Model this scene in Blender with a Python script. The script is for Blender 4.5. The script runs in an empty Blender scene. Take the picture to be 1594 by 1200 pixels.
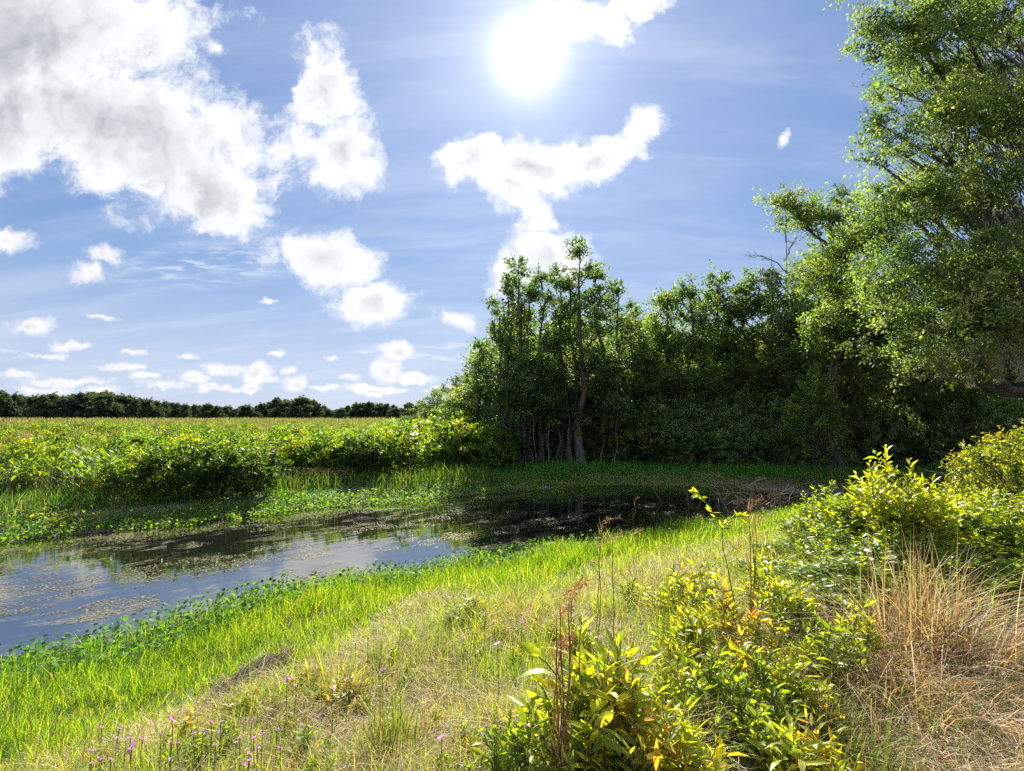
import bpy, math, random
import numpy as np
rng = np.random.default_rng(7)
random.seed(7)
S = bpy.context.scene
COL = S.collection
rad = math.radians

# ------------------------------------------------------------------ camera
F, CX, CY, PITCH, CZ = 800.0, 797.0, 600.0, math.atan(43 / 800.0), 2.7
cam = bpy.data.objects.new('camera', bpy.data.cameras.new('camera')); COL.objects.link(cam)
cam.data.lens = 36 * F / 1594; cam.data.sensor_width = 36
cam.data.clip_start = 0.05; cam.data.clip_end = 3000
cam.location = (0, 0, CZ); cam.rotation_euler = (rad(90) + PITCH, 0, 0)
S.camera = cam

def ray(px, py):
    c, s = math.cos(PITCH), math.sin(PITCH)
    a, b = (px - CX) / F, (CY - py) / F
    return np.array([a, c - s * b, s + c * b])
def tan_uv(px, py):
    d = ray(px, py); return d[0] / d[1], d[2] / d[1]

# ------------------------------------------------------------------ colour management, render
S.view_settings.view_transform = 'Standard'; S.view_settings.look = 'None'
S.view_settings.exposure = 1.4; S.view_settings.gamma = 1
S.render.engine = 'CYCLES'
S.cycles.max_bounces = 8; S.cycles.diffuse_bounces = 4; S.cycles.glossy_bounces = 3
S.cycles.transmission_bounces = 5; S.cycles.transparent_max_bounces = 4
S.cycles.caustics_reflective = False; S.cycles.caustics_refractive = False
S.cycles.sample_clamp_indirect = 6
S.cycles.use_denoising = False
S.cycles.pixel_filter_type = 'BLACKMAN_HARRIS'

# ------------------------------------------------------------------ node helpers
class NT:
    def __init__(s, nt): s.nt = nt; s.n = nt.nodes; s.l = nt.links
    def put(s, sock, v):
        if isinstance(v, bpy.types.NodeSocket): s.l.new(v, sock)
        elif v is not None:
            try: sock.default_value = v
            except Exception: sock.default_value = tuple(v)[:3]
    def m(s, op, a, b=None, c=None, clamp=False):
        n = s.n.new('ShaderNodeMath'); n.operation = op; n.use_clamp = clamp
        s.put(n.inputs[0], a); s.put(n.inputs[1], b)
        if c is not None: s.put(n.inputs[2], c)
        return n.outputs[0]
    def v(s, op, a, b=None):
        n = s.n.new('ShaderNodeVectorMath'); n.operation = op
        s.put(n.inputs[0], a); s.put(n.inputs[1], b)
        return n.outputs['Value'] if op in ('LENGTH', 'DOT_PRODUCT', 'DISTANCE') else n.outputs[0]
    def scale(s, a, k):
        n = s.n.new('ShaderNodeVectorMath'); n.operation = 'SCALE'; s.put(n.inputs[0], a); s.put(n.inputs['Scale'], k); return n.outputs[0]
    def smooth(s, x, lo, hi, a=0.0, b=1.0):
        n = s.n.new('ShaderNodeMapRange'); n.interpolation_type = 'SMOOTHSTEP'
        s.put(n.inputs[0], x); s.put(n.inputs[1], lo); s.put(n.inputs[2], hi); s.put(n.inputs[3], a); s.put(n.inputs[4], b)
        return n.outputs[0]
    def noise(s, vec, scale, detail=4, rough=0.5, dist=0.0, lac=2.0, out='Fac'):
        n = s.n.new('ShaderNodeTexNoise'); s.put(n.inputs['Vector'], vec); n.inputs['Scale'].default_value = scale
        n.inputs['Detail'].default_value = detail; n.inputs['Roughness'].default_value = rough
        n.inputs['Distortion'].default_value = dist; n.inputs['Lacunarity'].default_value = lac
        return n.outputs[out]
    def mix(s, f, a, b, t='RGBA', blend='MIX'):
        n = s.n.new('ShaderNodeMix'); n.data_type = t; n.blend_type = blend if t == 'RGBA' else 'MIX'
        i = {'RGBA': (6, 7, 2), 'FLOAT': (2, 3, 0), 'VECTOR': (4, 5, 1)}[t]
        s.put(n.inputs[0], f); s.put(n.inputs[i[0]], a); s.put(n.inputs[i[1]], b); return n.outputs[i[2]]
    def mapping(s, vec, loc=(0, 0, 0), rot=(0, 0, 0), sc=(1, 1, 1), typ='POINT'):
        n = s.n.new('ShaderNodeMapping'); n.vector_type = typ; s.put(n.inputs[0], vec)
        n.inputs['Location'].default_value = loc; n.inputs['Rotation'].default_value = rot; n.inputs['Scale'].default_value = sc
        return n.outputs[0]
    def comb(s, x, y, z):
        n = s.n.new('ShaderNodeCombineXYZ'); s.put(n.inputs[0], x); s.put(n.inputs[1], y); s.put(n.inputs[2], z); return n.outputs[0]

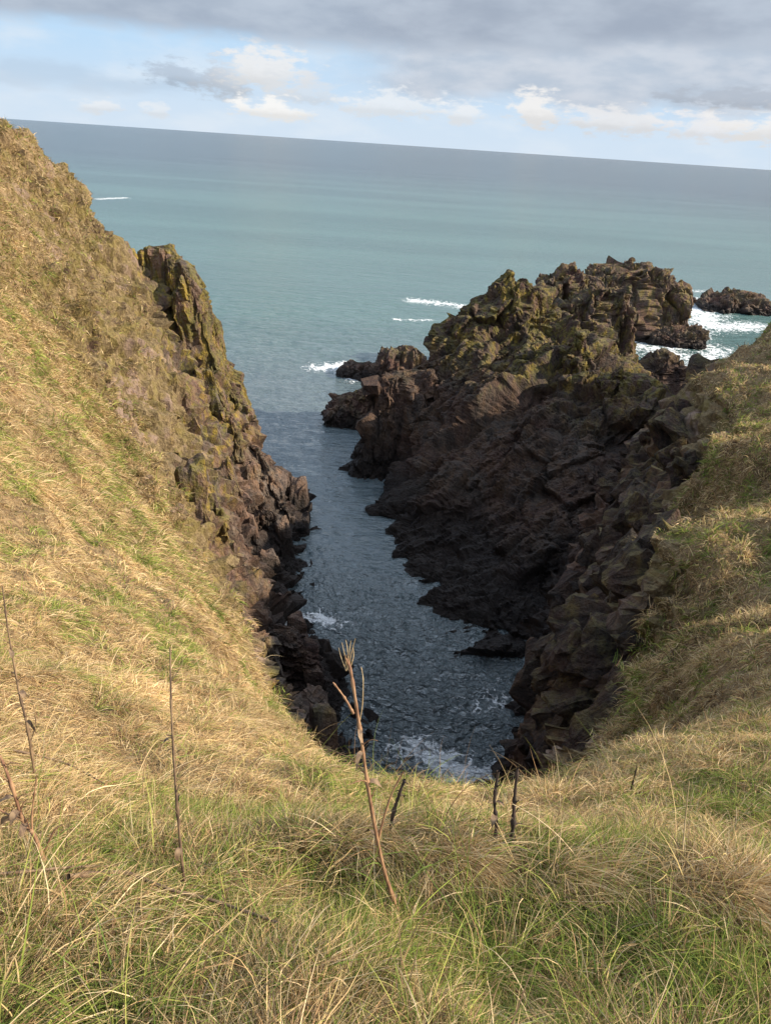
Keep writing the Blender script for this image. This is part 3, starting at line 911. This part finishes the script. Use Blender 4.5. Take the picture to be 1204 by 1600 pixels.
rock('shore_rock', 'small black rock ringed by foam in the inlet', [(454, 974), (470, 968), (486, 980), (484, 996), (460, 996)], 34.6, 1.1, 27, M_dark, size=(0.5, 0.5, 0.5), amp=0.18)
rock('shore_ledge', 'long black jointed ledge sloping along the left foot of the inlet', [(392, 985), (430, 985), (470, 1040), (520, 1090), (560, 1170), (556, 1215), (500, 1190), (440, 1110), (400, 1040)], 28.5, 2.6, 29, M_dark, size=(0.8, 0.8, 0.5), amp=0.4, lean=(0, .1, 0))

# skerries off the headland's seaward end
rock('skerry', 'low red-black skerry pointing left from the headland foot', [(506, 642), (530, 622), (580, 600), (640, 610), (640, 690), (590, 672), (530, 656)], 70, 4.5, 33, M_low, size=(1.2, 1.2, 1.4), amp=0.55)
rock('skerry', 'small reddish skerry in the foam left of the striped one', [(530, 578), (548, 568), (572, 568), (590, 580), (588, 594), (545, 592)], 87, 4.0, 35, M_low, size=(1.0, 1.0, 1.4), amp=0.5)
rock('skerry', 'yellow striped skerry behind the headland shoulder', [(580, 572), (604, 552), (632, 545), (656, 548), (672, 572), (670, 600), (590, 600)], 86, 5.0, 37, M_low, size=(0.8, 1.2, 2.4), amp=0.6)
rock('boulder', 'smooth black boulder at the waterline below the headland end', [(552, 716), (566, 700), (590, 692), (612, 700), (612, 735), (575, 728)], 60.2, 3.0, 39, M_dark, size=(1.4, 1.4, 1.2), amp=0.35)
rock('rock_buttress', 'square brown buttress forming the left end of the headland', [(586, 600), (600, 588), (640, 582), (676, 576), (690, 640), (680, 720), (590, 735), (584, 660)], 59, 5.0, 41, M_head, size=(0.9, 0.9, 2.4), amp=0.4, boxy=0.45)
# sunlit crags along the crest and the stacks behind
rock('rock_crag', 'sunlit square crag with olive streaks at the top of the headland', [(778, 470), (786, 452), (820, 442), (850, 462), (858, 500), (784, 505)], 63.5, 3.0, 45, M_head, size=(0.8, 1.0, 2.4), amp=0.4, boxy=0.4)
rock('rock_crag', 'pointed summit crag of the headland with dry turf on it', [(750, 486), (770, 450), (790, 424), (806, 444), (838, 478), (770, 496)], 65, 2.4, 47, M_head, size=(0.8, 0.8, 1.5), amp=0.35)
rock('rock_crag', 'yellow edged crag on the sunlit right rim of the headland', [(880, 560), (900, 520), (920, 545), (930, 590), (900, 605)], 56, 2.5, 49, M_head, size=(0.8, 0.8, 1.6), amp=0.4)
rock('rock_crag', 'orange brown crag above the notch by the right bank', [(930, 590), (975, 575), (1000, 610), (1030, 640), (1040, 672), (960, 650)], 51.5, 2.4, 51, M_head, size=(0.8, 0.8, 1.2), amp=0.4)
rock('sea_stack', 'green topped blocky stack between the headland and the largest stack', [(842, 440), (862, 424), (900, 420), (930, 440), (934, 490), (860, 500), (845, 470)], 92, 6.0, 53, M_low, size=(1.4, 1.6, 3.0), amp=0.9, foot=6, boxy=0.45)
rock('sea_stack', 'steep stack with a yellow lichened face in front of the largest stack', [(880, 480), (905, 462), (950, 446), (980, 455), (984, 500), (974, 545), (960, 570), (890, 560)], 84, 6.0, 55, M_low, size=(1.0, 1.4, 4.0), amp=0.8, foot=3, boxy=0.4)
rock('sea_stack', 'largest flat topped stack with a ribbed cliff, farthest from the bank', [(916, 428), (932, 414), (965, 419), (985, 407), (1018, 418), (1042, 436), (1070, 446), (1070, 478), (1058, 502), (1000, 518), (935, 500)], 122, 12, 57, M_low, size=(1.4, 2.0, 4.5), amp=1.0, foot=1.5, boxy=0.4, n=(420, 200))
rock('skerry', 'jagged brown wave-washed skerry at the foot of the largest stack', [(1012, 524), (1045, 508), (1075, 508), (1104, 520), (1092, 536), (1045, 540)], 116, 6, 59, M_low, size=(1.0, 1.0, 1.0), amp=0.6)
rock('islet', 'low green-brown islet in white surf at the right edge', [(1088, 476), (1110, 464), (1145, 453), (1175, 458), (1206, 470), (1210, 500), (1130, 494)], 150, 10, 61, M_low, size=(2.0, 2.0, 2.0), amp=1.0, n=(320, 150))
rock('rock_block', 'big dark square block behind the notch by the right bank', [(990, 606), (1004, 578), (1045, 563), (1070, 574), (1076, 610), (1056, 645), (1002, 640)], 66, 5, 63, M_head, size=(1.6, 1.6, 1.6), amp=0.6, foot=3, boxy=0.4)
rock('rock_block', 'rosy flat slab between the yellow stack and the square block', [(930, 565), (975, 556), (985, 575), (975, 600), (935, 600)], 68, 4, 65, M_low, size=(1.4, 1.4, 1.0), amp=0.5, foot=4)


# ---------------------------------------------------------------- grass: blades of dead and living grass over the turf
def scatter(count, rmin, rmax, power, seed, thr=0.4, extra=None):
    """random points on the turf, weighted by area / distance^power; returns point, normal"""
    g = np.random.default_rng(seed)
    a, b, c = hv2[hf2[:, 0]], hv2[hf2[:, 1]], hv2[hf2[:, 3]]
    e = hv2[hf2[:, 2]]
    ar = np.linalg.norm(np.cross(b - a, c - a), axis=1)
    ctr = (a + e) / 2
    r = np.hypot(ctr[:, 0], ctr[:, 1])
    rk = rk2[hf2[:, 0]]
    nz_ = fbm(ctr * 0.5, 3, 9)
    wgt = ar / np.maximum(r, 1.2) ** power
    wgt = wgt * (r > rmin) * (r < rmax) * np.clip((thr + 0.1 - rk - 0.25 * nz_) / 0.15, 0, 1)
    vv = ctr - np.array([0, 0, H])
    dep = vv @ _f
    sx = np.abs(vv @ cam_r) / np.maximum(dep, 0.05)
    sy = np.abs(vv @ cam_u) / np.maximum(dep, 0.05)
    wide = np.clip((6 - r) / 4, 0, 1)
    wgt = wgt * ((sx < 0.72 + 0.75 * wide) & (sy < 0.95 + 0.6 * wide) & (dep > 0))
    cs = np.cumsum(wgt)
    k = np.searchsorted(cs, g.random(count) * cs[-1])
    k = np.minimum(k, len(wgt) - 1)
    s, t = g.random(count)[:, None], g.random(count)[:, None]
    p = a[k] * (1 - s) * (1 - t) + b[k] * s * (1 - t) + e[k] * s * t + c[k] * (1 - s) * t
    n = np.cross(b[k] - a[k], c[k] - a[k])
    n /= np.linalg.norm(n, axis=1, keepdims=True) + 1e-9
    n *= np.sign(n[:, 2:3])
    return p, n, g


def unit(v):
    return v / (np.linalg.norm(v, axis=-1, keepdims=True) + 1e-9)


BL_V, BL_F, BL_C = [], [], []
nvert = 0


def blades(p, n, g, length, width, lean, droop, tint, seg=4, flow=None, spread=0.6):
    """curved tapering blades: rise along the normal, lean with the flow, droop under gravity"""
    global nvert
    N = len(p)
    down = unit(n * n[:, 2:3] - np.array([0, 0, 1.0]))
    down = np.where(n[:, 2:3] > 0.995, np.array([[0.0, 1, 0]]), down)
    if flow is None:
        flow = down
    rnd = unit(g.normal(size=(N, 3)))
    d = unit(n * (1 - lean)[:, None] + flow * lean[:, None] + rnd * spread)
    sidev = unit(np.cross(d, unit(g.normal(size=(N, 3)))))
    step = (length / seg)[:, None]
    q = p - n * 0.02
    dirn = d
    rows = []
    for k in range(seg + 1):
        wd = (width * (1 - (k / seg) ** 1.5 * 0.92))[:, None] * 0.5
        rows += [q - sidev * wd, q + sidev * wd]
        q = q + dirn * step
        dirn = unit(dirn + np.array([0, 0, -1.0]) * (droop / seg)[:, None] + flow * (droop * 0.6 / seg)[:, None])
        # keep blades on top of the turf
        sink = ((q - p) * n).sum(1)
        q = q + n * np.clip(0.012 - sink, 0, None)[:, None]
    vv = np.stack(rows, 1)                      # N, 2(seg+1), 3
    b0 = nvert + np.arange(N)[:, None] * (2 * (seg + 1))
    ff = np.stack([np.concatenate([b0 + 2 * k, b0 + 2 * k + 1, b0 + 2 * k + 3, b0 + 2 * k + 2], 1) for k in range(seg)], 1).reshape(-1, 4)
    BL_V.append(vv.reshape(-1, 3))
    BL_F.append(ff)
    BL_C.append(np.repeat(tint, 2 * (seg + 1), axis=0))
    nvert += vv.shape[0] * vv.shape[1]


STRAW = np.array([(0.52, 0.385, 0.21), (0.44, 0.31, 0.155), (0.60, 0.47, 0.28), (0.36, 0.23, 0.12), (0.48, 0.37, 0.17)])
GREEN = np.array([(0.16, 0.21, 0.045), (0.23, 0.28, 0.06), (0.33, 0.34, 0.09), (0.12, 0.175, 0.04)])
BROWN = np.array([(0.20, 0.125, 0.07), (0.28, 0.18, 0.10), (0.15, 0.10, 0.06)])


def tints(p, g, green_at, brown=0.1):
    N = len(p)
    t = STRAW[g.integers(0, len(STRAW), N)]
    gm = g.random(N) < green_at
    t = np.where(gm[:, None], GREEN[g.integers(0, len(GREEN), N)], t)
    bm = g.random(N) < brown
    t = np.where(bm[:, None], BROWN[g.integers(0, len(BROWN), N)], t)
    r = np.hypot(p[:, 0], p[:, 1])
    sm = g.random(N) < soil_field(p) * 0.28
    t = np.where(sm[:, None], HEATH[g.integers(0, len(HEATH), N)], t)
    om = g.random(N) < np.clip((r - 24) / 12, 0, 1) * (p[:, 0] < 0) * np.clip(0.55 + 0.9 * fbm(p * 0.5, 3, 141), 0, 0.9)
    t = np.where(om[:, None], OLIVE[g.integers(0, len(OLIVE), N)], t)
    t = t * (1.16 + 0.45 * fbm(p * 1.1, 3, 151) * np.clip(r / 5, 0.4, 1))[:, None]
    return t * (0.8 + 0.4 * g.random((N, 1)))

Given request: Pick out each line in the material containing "foot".

Result of the task:
rock('shore_ledge', 'long black jointed ledge sloping along the left foot of the inlet', [(392, 985), (430, 985), (470, 1040), (520, 1090), (560, 1170), (556, 1215), (500, 1190), (440, 1110), (400, 1040)], 28.5, 2.6, 29, M_dark, size=(0.8, 0.8, 0.5), amp=0.4, lean=(0, .1, 0))
rock('skerry', 'low red-black skerry pointing left from the headland foot', [(506, 642), (530, 622), (580, 600), (640, 610), (640, 690), (590, 672), (530, 656)], 70, 4.5, 33, M_low, size=(1.2, 1.2, 1.4), amp=0.55)
rock('sea_stack', 'green topped blocky stack between the headland and the largest stack', [(842, 440), (862, 424), (900, 420), (930, 440), (934, 490), (860, 500), (845, 470)], 92, 6.0, 53, M_low, size=(1.4, 1.6, 3.0), amp=0.9, foot=6, boxy=0.45)
rock('sea_stack', 'steep stack with a yellow lichened face in front of the largest stack', [(880, 480), (905, 462), (950, 446), (980, 455), (984, 500), (974, 545), (960, 570), (890, 560)], 84, 6.0, 55, M_low, size=(1.0, 1.4, 4.0), amp=0.8, foot=3, boxy=0.4)
rock('sea_stack', 'largest flat topped stack with a ribbed cliff, farthest from the bank', [(916, 428), (932, 414), (965, 419), (985, 407), (1018, 418), (1042, 436), (1070, 446), (1070, 478), (1058, 502), (1000, 518), (935, 500)], 122, 12, 57, M_low, size=(1.4, 2.0, 4.5), amp=1.0, foot=1.5, boxy=0.4, n=(420, 200))
rock('skerry', 'jagged brown wave-washed skerry at the foot of the largest stack', [(1012, 524), (1045, 508), (1075, 508), (1104, 520), (1092, 536), (1045, 540)], 116, 6, 59, M_low, size=(1.0, 1.0, 1.0), amp=0.6)
rock('rock_block', 'big dark square block behind the notch by the right bank', [(990, 606), (1004, 578), (1045, 563), (1070, 574), (1076, 610), (1056, 645), (1002, 640)], 66, 5, 63, M_head, size=(1.6, 1.6, 1.6), amp=0.6, foot=3, boxy=0.4)
rock('rock_block', 'rosy flat slab between the yellow stack and the square block', [(930, 565), (975, 556), (985, 575), (975, 600), (935, 600)], 68, 4, 65, M_low, size=(1.4, 1.4, 1.0), amp=0.5, foot=4)